Who would have thought my shriveled heart
Could have recovered greenness? It was gone
Quite underground; as flowers depart
To see their mother-root, when they have blown,
Where they together
All the hard weather,
Dead to the world, keep house unknown.
These are thy wonders, Lord of power,
Killing and quickening, bringing down to hell
And up to heaven in an hour;
Making a chiming of a passing-bell.
We say amiss
This or that is:
Thy word is all, if we could spell.
Oh that I once past changing were,
Fast in thy Paradise, where no flower can wither!
Many a spring I shoot up fair,
Offering at heaven, growing and groaning thither;
Nor doth my flower
Want a spring shower,
My sins and I joining together.
But while I grow in a straight line,
Still upwards bent, as if heaven were mine own,
Thy anger comes, and I decline:
What frost to that? what pole is not the zone
Where all things burn,
When thou dost turn,
And the least frown of thine is shown?
And now in age I bud again,
After so many deaths I live and write;
I once more smell the dew and rain,
And relish versing.
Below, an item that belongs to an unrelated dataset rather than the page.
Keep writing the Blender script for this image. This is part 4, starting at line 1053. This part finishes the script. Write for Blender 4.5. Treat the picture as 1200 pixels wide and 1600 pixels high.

Oh, my only light,
It cannot be
That I am he
On whom thy tempests fell all night.
These are thy wonders, Lord of love,
To make us see we are but flowers that glide;
Which when we once can find and prove,
Thou hast a garden for us where to bide;
Who would be more,
Swelling through store,
Forfeit their Paradise by their pride.
Spring and this season of the world is more than mere flowers, indeed. It is the Life and Death of many things. Our task, having endured the tempests of the night is to arise with resolve and clearer visions of what may be required to set aright that which has failed and deemed useless to the future. We have both responsibility and privilege to raise up the remnant among us and declare a New Day for Wonder, a New Day of Hope and a New Day of Wholeness and Equality. The work is strenuous and exhausting and some of us may not live to see the outcomes: “We may not see the outcomes, but we can give ourselves to it” with gusto, verve and delight.
There is an old Frelimo battle cry that rang out over Mozambique in the day when the late Samora Machel and his beloved Graca (both were ardent Methodist lay folk — their movement founded in a garage Bible study while in exile) were leading the struggle for liberation from the Portuguese.
A luta continua – the struggle continues. In these days of impending release may these words lead us in our resolve to grieve our losses loudly and sincerely, to change the established order, and to rescue the perishing of our planet. No small tasks indeed, but life must become more balanced if we are to celebrate another spring.